Jim Allen (playwright) - Writing Career

Writing Career

Allen began to write during his time as a miner. In 1958, he was involved in the launch and publication of The Miner, which actively recruited for the SLL. The proscription of the SLL, together with the closed shop system of the time, made it impossible for him to find work in the mining or building trades, and he decided to adopt writing as a full-time profession. In 1964, he submitted a script to Granada TV, and was taken on as a scriptwriter for the soap opera Coronation Street (1965-67), a series for which he had little time. His later play, The Talking Head (1969), recounts the experience of a talented writer driven to a nervous breakdown by the pressure of "episode delivery dates".

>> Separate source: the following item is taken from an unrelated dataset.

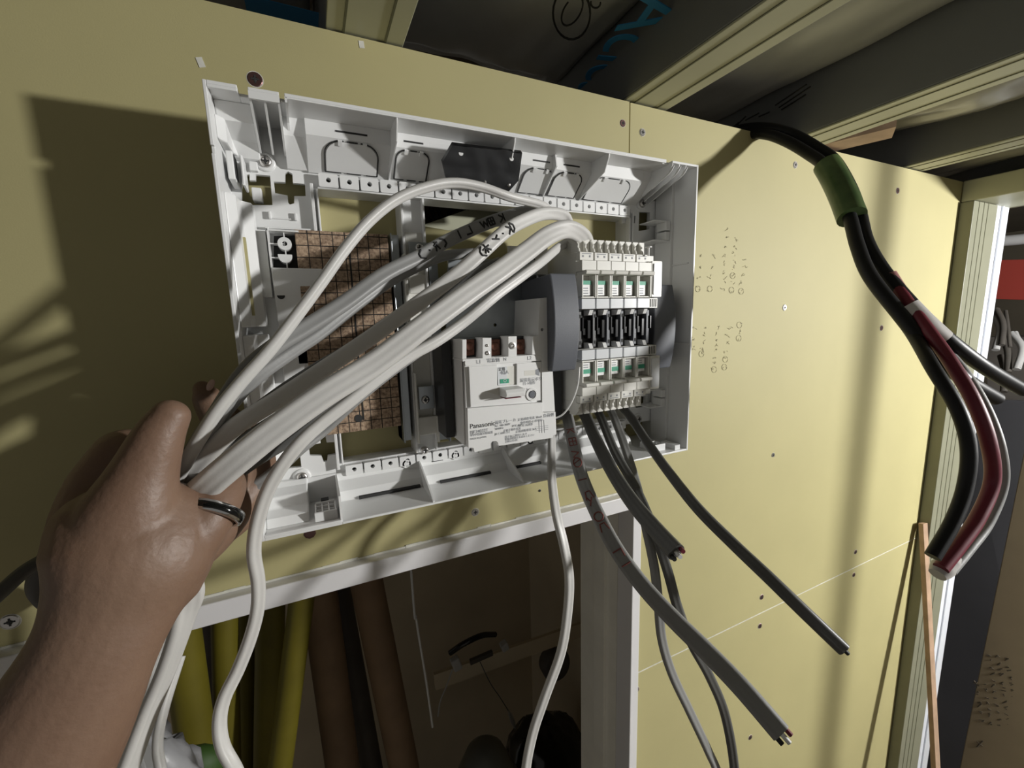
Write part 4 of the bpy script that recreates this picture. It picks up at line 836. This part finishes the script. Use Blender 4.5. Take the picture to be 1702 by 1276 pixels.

Allen's first play, The Hard Word (1966), directed by Ridley Scott, was broadcast as part of the Thirty-Minute Theatre series on BBC 2. It was followed by The Lump (1967), the first fictional work directed by Jack Gold, who had begun his career on documentaries, and broadcast as part of The Wednesday Play drama anthology series. Both plays were based on his experiences in the building trade, and The Lump features an activist worker who frequently quotes Lenin and Jack London, establishing the political nature of Allen's work which was to continue throughout his career.

Allen was introduced to Ken Loach in 1967 by Loach's regular collaborator at the time, producer Tony Garnett, who had produced The Lump. The first of Allen's plays to be directed by Loach was The Big Flame (1969), again for The Wednesday Play series. The play depicts a strike among the dockers of Liverpool, led by a Trotskyite docker against the wishes of the established union; the strike is violently broken by the army and police.

In 1975, Allen wrote, Garnett produced, and Loach directed Days of Hope, Allen's best-known work. A serial of four episodes, it tells the story of the British Labour movement between the end of the Great War in 1918 and the General Strike of 1926. The series' depiction of the British Army was the subject of much hostile criticism in the press at the time.

Allen also wrote five plays (The Rank and File (1971), A Choice of Evils (1977), The Spongers (1978), United Kingdom (1981) and Willie's Last Stand (1982)) for the BBC's Play for Today drama series, and several episodes of the Granada series Crown Court (1975-76).

Allen and Loach's most controversial production was Allen's stage play, Perdition. Presented as a courtroom drama, the play dealt with an allegation of collaboration between Hungarian Zionists and the Nazis during the Holocaust. The play was due to open at the Royal Court Theatre in January 1987, but was cancelled 36 hours before the opening night; the script was read in public at that year's Edinburgh Festival. Lord Goodman wrote in the Evening Standard on 23 January 1987: "Mr Jim Allen's description of the Holocaust can claim a high place in the table of classic anti-Semitism." The work was not produced as a stage play until 1999.

With Loach as director, Allen wrote the screenplays for three feature-length films: Hidden Agenda (1990), which portrays the murder of an American civil rights activist in Belfast, Raining Stones (1993), a kitchen-sink tragicomedy set in Middleton, Greater Manchester, and, Allen's final dramatic work, Land and Freedom (1995), telling the story of an idealistic young Communist from Liverpool who joins the Government forces in the Spanish Civil War.